■ **Task requirements**
Every line below is to be quoted exactly, with nothing added or dropped.

■ **Source excerpt**

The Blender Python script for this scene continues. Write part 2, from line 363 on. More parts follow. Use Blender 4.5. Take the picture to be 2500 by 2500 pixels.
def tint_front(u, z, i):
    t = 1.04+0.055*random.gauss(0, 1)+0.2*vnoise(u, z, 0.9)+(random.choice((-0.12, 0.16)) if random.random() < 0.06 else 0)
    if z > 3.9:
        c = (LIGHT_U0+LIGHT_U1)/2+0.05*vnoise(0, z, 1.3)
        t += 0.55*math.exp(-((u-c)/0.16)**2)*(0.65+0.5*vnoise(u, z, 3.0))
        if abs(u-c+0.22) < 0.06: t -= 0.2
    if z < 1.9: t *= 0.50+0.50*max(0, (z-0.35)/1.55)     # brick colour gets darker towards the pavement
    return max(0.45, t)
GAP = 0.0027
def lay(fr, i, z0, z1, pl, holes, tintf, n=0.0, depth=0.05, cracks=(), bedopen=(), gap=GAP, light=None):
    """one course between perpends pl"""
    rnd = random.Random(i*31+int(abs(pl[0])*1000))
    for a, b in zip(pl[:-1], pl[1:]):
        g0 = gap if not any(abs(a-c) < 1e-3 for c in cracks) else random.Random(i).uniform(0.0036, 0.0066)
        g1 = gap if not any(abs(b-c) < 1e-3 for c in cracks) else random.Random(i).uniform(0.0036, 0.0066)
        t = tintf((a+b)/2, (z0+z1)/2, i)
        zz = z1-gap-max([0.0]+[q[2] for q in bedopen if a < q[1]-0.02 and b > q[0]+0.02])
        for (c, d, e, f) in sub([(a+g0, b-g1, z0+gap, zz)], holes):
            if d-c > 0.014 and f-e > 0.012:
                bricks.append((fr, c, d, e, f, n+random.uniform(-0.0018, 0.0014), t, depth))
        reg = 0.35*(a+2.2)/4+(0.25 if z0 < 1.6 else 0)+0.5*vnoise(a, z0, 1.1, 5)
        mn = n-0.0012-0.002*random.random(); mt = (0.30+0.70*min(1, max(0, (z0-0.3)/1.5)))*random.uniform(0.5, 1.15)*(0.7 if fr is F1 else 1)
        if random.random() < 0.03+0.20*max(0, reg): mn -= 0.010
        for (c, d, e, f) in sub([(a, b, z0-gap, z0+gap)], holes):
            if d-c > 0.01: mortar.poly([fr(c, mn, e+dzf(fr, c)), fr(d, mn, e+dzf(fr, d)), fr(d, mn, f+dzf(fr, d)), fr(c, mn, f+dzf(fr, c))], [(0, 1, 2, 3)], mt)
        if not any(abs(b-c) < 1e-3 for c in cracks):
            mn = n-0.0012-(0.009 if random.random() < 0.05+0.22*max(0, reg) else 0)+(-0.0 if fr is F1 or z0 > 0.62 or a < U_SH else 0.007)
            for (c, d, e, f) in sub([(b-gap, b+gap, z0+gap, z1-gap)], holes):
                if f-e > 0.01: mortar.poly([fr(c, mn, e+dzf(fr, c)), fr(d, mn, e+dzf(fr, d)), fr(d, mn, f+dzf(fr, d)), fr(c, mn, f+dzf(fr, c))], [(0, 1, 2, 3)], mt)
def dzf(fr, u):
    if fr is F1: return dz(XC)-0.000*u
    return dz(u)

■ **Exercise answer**
The Blender Python script for this scene continues. Write part 2, from line 363 on. More parts follow. Use Blender 4.5. Take the picture to be 2500 by 2500 pixels.
def tint_front(u, z, i):
    t = 1.04+0.055*random.gauss(0, 1)+0.2*vnoise(u, z, 0.9)+(random.choice((-0.12, 0.16)) if random.random() < 0.06 else 0)
    if z > 3.9:
        c = (LIGHT_U0+LIGHT_U1)/2+0.05*vnoise(0, z, 1.3)
        t += 0.55*math.exp(-((u-c)/0.16)**2)*(0.65+0.5*vnoise(u, z, 3.0))
        if abs(u-c+0.22) < 0.06: t -= 0.2
    if z < 1.9: t *= 0.50+0.50*max(0, (z-0.35)/1.55)     # brick colour gets darker towards the pavement
    return max(0.45, t)
GAP = 0.0027
def lay(fr, i, z0, z1, pl, holes, tintf, n=0.0, depth=0.05, cracks=(), bedopen=(), gap=GAP, light=None):
    """one course between perpends pl"""
    rnd = random.Random(i*31+int(abs(pl[0])*1000))
    for a, b in zip(pl[:-1], pl[1:]):
        g0 = gap if not any(abs(a-c) < 1e-3 for c in cracks) else random.Random(i).uniform(0.0036, 0.0066)
        g1 = gap if not any(abs(b-c) < 1e-3 for c in cracks) else random.Random(i).uniform(0.0036, 0.0066)
        t = tintf((a+b)/2, (z0+z1)/2, i)
        zz = z1-gap-max([0.0]+[q[2] for q in bedopen if a < q[1]-0.02 and b > q[0]+0.02])
        for (c, d, e, f) in sub([(a+g0, b-g1, z0+gap, zz)], holes):
            if d-c > 0.014 and f-e > 0.012:
                bricks.append((fr, c, d, e, f, n+random.uniform(-0.0018, 0.0014), t, depth))
        reg = 0.35*(a+2.2)/4+(0.25 if z0 < 1.6 else 0)+0.5*vnoise(a, z0, 1.1, 5)
        mn = n-0.0012-0.002*random.random(); mt = (0.30+0.70*min(1, max(0, (z0-0.3)/1.5)))*random.uniform(0.5, 1.15)*(0.7 if fr is F1 else 1)
        if random.random() < 0.03+0.20*max(0, reg): mn -= 0.010
        for (c, d, e, f) in sub([(a, b, z0-gap, z0+gap)], holes):
            if d-c > 0.01: mortar.poly([fr(c, mn, e+dzf(fr, c)), fr(d, mn, e+dzf(fr, d)), fr(d, mn, f+dzf(fr, d)), fr(c, mn, f+dzf(fr, c))], [(0, 1, 2, 3)], mt)
        if not any(abs(b-c) < 1e-3 for c in cracks):
            mn = n-0.0012-(0.009 if random.random() < 0.05+0.22*max(0, reg) else 0)+(-0.0 if fr is F1 or z0 > 0.62 or a < U_SH else 0.007)
            for (c, d, e, f) in sub([(b-gap, b+gap, z0+gap, z1-gap)], holes):
                if f-e > 0.01: mortar.poly([fr(c, mn, e+dzf(fr, c)), fr(d, mn, e+dzf(fr, d)), fr(d, mn, f+dzf(fr, d)), fr(c, mn, f+dzf(fr, c))], [(0, 1, 2, 3)], mt)
def dzf(fr, u):
    if fr is F1: return dz(XC)-0.000*u
    return dz(u)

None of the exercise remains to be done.